The first thing to say is that this is not a musical. By no stretch of the imagination or by the most generous of definitions is this a musical. It is best described as a concert. McGlade’s performance consists of him standing on the stage and singing lines taken straight from the play. No pauses, no dialogue, no dancing. Just singing and guitar playing. Now, one may call this a cabaret performance if the lyrics had been discernable, and if McGlade had performed the lyrics more. It may seem like nitpicking, but subtle differences like that are what give musicals and cabarets their sense of theatricality. Without them, it amounts to little more than a pub performance, whatever the lyrics are.

Even calling it Romeo and Juliet is perhaps a push. As far as I’m concerned the mark of a good adaptation of a classic is that it can connect with a newcomer and still hold interest for someone who has seen it many times before.
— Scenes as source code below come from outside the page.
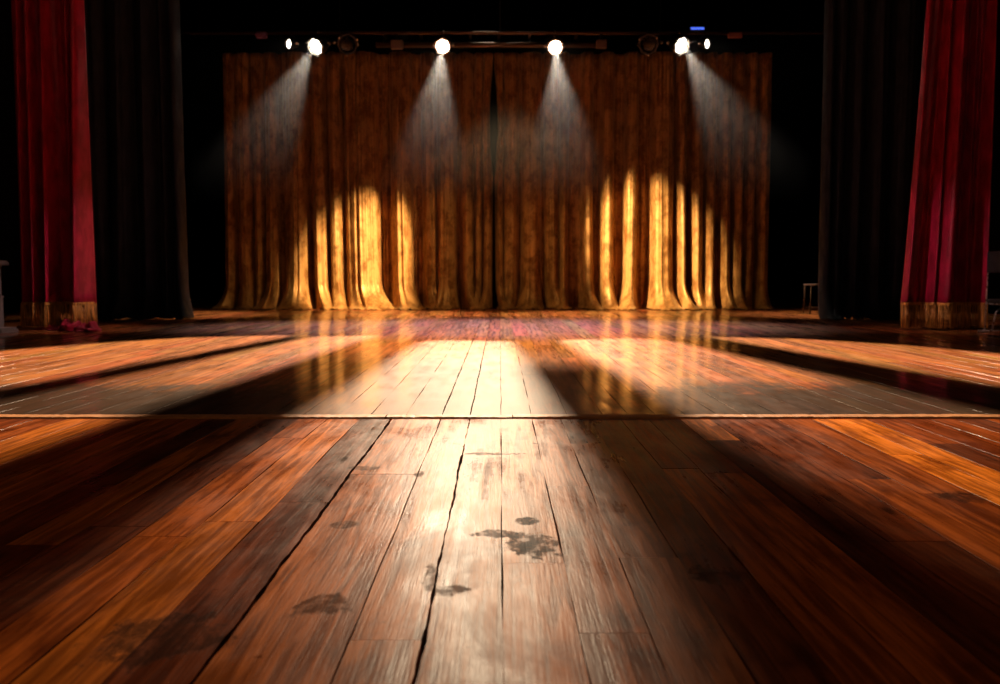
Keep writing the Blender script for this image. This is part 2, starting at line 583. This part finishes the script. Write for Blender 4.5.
xa_, xb_ = ground(388, 416).x, ground(512, 416).x
nosing('trim_1', -6.0, xa_ - 0.004, DECK + 0.002, 1)
nosing('trim_2', xa_, xb_, DECK + 0.001, 2, 0.006)
nosing('trim_3', xb_ + 0.004, 6.0, DECK + 0.003, 3)

# ------------------------------------------------------------------ shell of the stage house
def wall(name, *b):
    bm = bmesh.new(); box(bm, *b)
    o = from_bm(name, bm, M['dark_wall']); o['kind'] = 'structure'


wall('wall_back', -7.4, 7.4, 22.0, 22.2, -0.1, 12.0)
wall('wall_left', -7.6, -7.4, -1.3, 22.2, -0.1, 12.0)
wall('wall_right', 7.4, 7.6, -1.3, 22.2, -0.1, 12.0)
wall('ceiling', -7.6, 7.6, -1.3, 22.2, 12.0, 12.2)


# ------------------------------------------------------------------ drapes
def smooth1(a, k):
    if k < 1: return a
    w = np.hanning(2 * k + 3)[1:-1]; w /= w.sum()
    p = np.pad(a, k, mode='edge')
    return np.convolve(p, w, mode='valid')


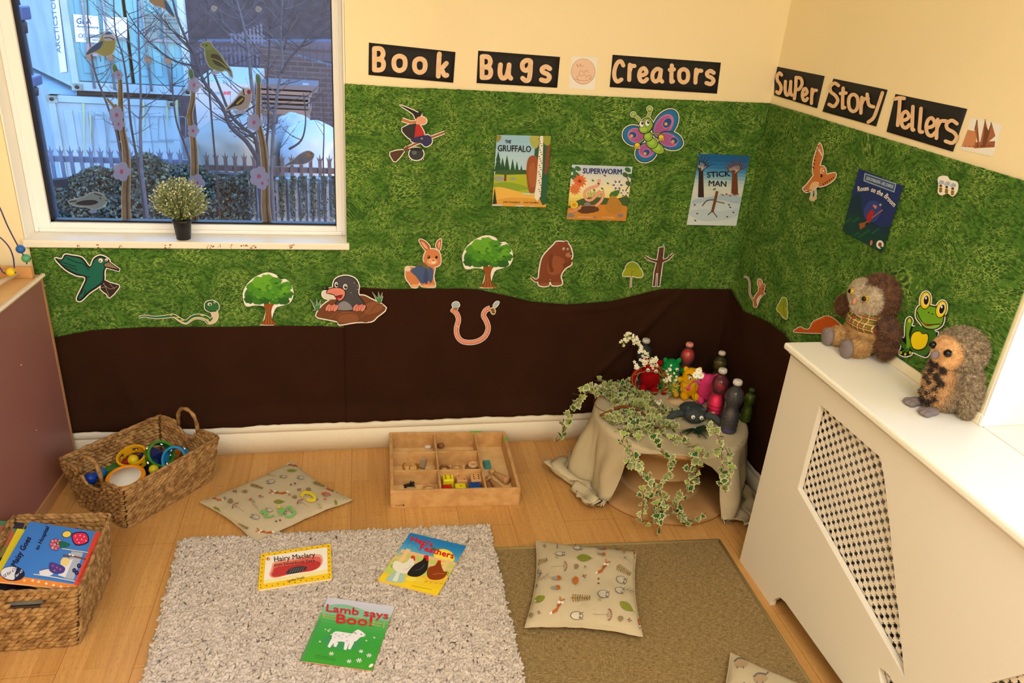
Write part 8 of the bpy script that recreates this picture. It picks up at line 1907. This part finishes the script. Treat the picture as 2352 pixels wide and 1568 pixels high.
mb = MB(); slab(mb, [(1560, 270), (1760, 330), (2100, 430), (2100, 1100), (1560, 1100)], 14.5, .5, BRK); struct(mb.build('wall_yard'))
mb = MB(); slab(mb, [(1150, 360), (1560, 330), (1700, 340), (2100, 380), (2100, 250), (1150, 250)], 19, 1.0, mat('road_grey', (74, 74, 90), .9, var=.3, vscale=1)); struct(mb.build('embankment'))
HB = mat('winter_scrub', (50, 43, 50), .95, rgb2=(30, 27, 34), vscale=3.5)
mb = MB(); n = 40; V = []
for i in range(n+1):
	for j in range(13):
		x = -14+i*.9; y = 24+j*1.2; V.append((x, y, -3.2+min(j, 6)*1.05+1.0*noise.noise((x*.5, y*.5, 0))+.4*noise.noise((x*2, y*2, 3))))
mb.add(V, [(i*13+j, (i+1)*13+j, (i+1)*13+j+1, i*13+j+1) for i in range(n) for j in range(12)], HB, True); struct(mb.build('hillside'))
mb = MB(); mb.box((-30, 33, -3.2), (30, 34, 7.5), HB); struct(mb.build('hillside'))
def paling(name, label, xs, tipy, basey, Y, wpx, m, rails, grp=None):
	root = empty(name, E(xs[0], basey(xs[0]), Y), label, 'fence', grp)
	for x in xs:
		t = E(x, tipy(x), Y); b_ = E(x, basey(x), Y); w = (E(x+wpx, tipy(x), Y)-t).length; mb = MB()
		zt, zb = t.z, b_.z; X = t.x
		pts = [(-w/2, zb), (w/2, zb), (w/2, zt-w*2.2), (w*.9, zt-w*.9), (w*.25, zt-w*1.6), (0, zt), (-w*.25, zt-w*1.6), (-w*.9, zt-w*.9), (-w/2, zt-w*2.2)]
		A = [(X+a, Y, z) for a, z in pts]; B = [(X+a, Y+w*.25, z) for a, z in pts]; n = len(pts); tt = tessellate_polygon([[Vector((a, z, 0)) for a, z in pts]])
		mb.add(A+B, [tuple(q) for q in tt]+[tuple(i+n for i in q[::-1]) for q in tt]+[(i, (i+1) % n, n+(i+1) % n, n+i) for i in range(n)], m); mb.build('pale', root)
	for ry in rails:
		mb = MB(); p, q = E(xs[0]-20, ry(xs[0]), Y), E(xs[-1]+20, ry(xs[-1]), Y); z = (p.z+q.z)/2; mb.box((p.x, Y+.02, z-.03), (q.x, Y+.06, z+.03), m); mb.build('rail', root)
	return root
FP1 = mat('fence_blue_grey', (92, 104, 128), .6, var=.3, vscale=10); FP2 = mat('fence_rusty', (86, 72, 74), .7, var=.4, vscale=10)
xs = list(range(295, 1140, 60)); paling('palisade_fence', 'blue-grey spiked palisade fence in front of the containers, left part', xs, lambda x: 868+.02*x, lambda x: 1400, 6.2, 24, FP1, [lambda x: 968])
xs = list(range(1235, 2080, 57)); paling('palisade_fence', 'rust-dark spiked palisade fence in front of the tarpaulins, right part', xs, lambda x: 875+.025*x, lambda x: 1500, 6.2, 22, FP2, [lambda x: 1020])
xs = list(range(1200, 1560, 26)); paling('distant_fence', 'pale distant slatted fence beyond the yard, left stretch', xs, lambda x: 270, lambda x: 390, 17.5, 12, mat('far_fence', (84, 88, 108), .7), [lambda x: 320])
xs = list(range(1390, 1575, 22)); paling('distant_fence', 'tall pale distant fence sloping up on the hillside', xs, lambda x: 210-(x-1390)*.45, lambda x: 260, 18.2, 11, mat('far_fence2', (96, 102, 120), .7), [lambda x: 215])
xs = list(range(1620, 2040, 40)); paling('distant_fence', 'thin dark railings on top of the brick wall', xs, lambda x: 270, lambda x: 365, 14.6, 6, mat('far_rail', (50, 46, 54), .7), [lambda x: 300])
bf = empty('board_fence', E(1750, 1350, 5.0), 'white corrugated board fence with ivy hanging over it', 'fence')
WB = mat('white_boards', (120, 130, 138), .6, var=.15, vscale=3)
for k in range(15):
	x = 1490+k*38; p, q = E(x, 1070, 5.0), E(x+36, 1070, 5.0); mb = MB(); w = q.x-p.x
	mb.add([(p.x, 5.0, -3.2), (p.x+w*.3, 4.96, -3.2), (p.x+w*.7, 4.96, -3.2), (q.x, 5.0, -3.2), (p.x, 5.0, p.z), (p.x+w*.3, 4.96, p.z), (p.x+w*.7, 4.96, p.z), (q.x, 5.0, p.z), (p.x, 5.05, -3.2), (q.x, 5.05, -3.2), (p.x, 5.05, p.z), (q.x, 5.05, p.z)], [(0, 1, 5, 4), (1, 2, 6, 5), (2, 3, 7, 6), (9, 8, 10, 11), (4, 5, 6, 7, 11, 10)], WB); mb.build('board', bf)
rh = np.random.RandomState(3)
def hedge(name, label, n, fn, cols, size):
	V = []; F = []; mi = []; c0 = None
	for k in range(n):
		p = fn(); c0 = c0 if c0 is not None else p; a = rh.randn(3); a /= np.linalg.norm(a); b_ = np.cross(a, rh.randn(3)); b_ /= np.linalg.norm(b_); s = size*(.6+.8*rh.rand()); q = np.array(p[:])
		V += [q-a*s, q+b_*s*.6, q+a*s, q-b_*s*.6]; F.append((4*k, 4*k+1, 4*k+2, 4*k+3)); mi.append(rh.randint(len(cols)))
	o = np_mesh(name, V, F, cols, mi, False, None, tuple(c0)); tag(o, label, 'hedge'); return o
HG = [mat('hedge_a', (56, 70, 66), .7), mat('hedge_b', (40, 52, 50), .7), mat('hedge_c', (84, 98, 84), .7)]
def hf():
	while True:
		x = 300+rh.rand()*1330; t = rh.rand(); top_ = 1050-110*math.exp(-((x-900)/280.0)**2)+25*math.sin(x*.02)+(60 if x < 420 else 0); y = top_+(1420-top_)*t
		if x > 1500 and y > 1110+.3*(1640-x): continue
		return E(x, y, 5.2+.5*rh.rand()*(.3+t)-.3*t)
hedge('ivy_hedge', 'dark tangled ivy hedge along the foot of the spiked fence', 27000, hf, HG, .021)
mb = MB(); slab(mb, [(250, 1090), (600, 1050), (1100, 1020), (1600, 1070), (1640, 1110), (1560, 1600), (250, 1600)], 5.75, .1, mat('hedge_core', (28, 34, 38), .95));
o = mb.build('hedge_core', bpy.data.objects['ivy_hedge'])
o['label'] = 'dark woody inner growth'
def hv():
	x = 1510+rh.randint(9)*62+rh.randn()*9; t = rh.rand()**1.6; return E(x, 1060+250*t, 4.93)
hedge('hanging_ivy', 'strands of ivy hanging over the white board fence', 2600, hv, HG, .016)
BK_ = mat('sapling_bark', (46, 41, 46), .8, var=.3, vscale=20); BK2_ = mat('sapling_bark_grey', (70, 72, 80), .8, var=.3, vscale=20)
rt = random.Random(21)
SROOT = []
def sapling(pts, Y, w, label, nb=12, m=None, host=None):
	m = m or BK_; q = [E(x, y, Y) for x, y in crom(pts, 4, False)];
	if host is None:
		q.append(Vector((q[-1].x, Y, -3.2))); root = empty('bare_sapling', q[-1], label, 'tree', 'bare saplings outside the window'); q[-2] = q[-2]
	else: root = SROOT[host]
	SROOT.append(root)
	mb = MB(); n = len(q); mb.tube(q, [w*(.35+.65*i/(n-1)) for i in range(n)], m, 6); mb.build('trunk' if host is None else 'branch', root)
	mb = MB()
	for k in range(nb):
		i = rt.randrange(1, max(3, n-3)); p = q[i]; sg = rt.choice((-1, 1)); L_ = rt.uniform(.12, .42); d = Vector((sg*rt.uniform(.5, 1), rt.uniform(-.3, .3), rt.uniform(.3, 1.0))).normalized()
		pts3 = [p, p+d*L_*.5+Vector((0, 0, -.01)), p+d*L_+Vector((0, 0, .05*L_))]; mb.tube(crom([tuple(v) for v in pts3], 3, False), [w*.3, w*.27, w*.24, w*.2, w*.16, w*.12, w*.1], m, 4)
		for _ in range(3): r_ = p+d*L_*rt.uniform(.3, .95); e = (d+rvec()*.8).normalized()*rt.uniform(.04, .14); mb.tube([r_, r_+e], [w*.12, w*.06], m, 3); mb.ball(r_+e, w*.22, m, 4)
	mb.build('twigs', root)
SAP = [([(520, -80), (530, 150), (545, 300), (575, 450), (640, 620), (700, 800), (735, 1000)], 4.4, .011, 'slender sapling leaning right in front of the lettered notice', 12),
([(680, -80), (692, 180), (735, 330), (765, 520), (785, 740), (832, 1000)], 4.6, .012, 'sapling crossing the container doors beside the blue tit sticker', 14),
([(822, -60), (835, 300), (846, 600), (842, 760), (848, 1000)], 4.5, .016, 'straight sapling in the middle of the container doors', 12),
([(755, 60), (840, 190), (950, 300), (1060, 370), (1180, 395)], 4.2, .010, 'long bare branch slanting across the data plates', 12),
([(1030, 380), (1038, 560), (1060, 730), (1110, 870), (1150, 1000)], 4.3, .012, 'curved sapling left of the middle branch sticker', 9),
([(1020, -80), (1060, 90), (1120, 240), (1170, 330), (1220, 480), (1300, 590), (1345, 660), (1385, 760), (1480, 850), (1550, 960)], 4.0, .021, 'thick dark bent branch curving down behind the goldfinch sticker', 22),
([(1250, 380), (1300, 480), (1380, 680), (1450, 760), (1530, 830), (1560, 1010)], 4.1, .020, 'second bent branch joining the goldfinch trunk', 12),
([(1400, -60), (1455, 120), (1490, 300), (1510, 500), (1545, 760), (1570, 1050)], 4.7, .024, 'forked sapling behind the right branch sticker', 18),
([(1700, -60), (1685, 200), (1695, 380), (1665, 560), (1640, 800), (1630, 1050)], 4.8, .020, 'upright grey sapling right of the goldfinch', 20),
([(1600, -40), (1618, 250), (1605, 480), (1612, 700), (1600, 860)], 4.9, .014, 'thin upright sapling against the timber rack', 12),
([(1960, -40), (1900, 130), (1820, 260), (1740, 350), (1690, 440)], 4.6, .014, 'branch sloping in from the top right corner', 14),
([(1790, -50), (1740, 150), (1705, 300)], 4.5, .011, 'short branch beside the top right branch', 9),
([(1820, 560), (1835, 720), (1810, 840), (1735, 895)], 4.4, .012, 'hooked branch over the white sheeting', 5),
([(1935, 560), (1945, 760), (1940, 960)], 4.4, .008, 'thin stem at the right edge of the window', 4),
([(1238, -50), (1250, 100), (1235, 260), (1245, 420)], 5.0, .010, 'thin stem left of the greenfinch sticker', 8)]
for k, (p, Y, w, lab, nb) in enumerate(SAP): sapling(p, Y, w, lab, nb, BK2_ if k in (2, 7, 8) else BK_, {3: 2, 10: 8, 11: 8, 12: 8}.get(k))
for (x0, y0, x1, y1, lab) in ((90, -40, 165, 250, 'dark outdoor lamp bracket at the top left of the window'), (150, 400, 236, 612, 'lower dark blue outdoor lamp at the left of the window')):
	p = E((x0+x1)/2, (y0+y1)/2, 1.6); root = empty('outdoor_lamp', p, lab, 'lamp'); w = (E(x1, y0, 1.6)-E(x0, y0, 1.6)).length; h = (E(x0, y0, 1.6)-E(x0, y1, 1.6)).length
	mb = MB(); mb.box((p.x-w*.4, 1.55, p.z-h*.05), (p.x+w*.4, 1.68, p.z+h*.25), mat('lamp_blue', (70, 84, 120), .4)); weld(mb.build('housing', root), .01)
	mb = MB(); mb.lathe([(.001, -h*.28), (w*.28, -h*.26), (w*.34, -h*.05), (w*.2, 0)], mat('lamp_dark', (30, 32, 44), .5), 14, Matrix.Translation((p.x+w*.05, 1.6, p.z-h*.05))); mb.build('shade', root)
	mb = MB(); mb.tube([(p.x-w*.2, 1.62, p.z+h*.2), (p.x-w*.3, 1.62, p.z+h*.6)], .012, MATS['lamp_dark'], 6); mb.tube([(p.x-w*.45, 1.66, p.z+h*.1), (p.x-w*.5, 1.70, -3.2)], .014, MATS['lamp_dark'], 6); mb.build('bracket', root)

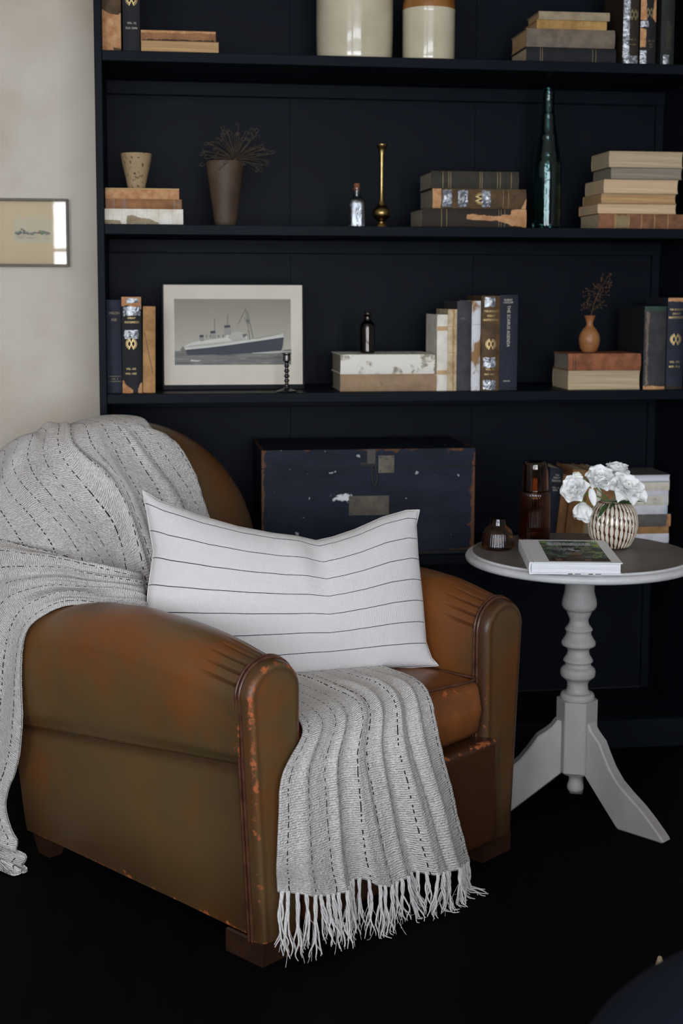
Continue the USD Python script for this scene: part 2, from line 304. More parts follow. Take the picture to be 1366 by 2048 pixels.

Someone who had not seen or read the play before would be utterly lost as to what was happening or its significance. Even I, who has seen the play roughly three and a half times and studied it in university, struggled to keep up.

To top it off, McGlade gives the distinct impression that he would sooner stand on burning coals than on the stage. The songs themselves aren’t necessarily bad, they have a Mumford and Sons quality to them with a touch of Radiohead at the edgier parts of the play like the “A Plague on Both Your Houses” scene. But this is not the right place for them. The longer it takes for the audience to get to the dramatic deaths of the star-crossed lovers, the more apparent it is that this adaptation is dead on arrival. One star.

Whispers from the crowd:

“It wasn’t what I was expecting.”

“My mother taught me that if I didn’t have anything nice to say that I shouldn’t say anything at all. He was a very good guitarist.”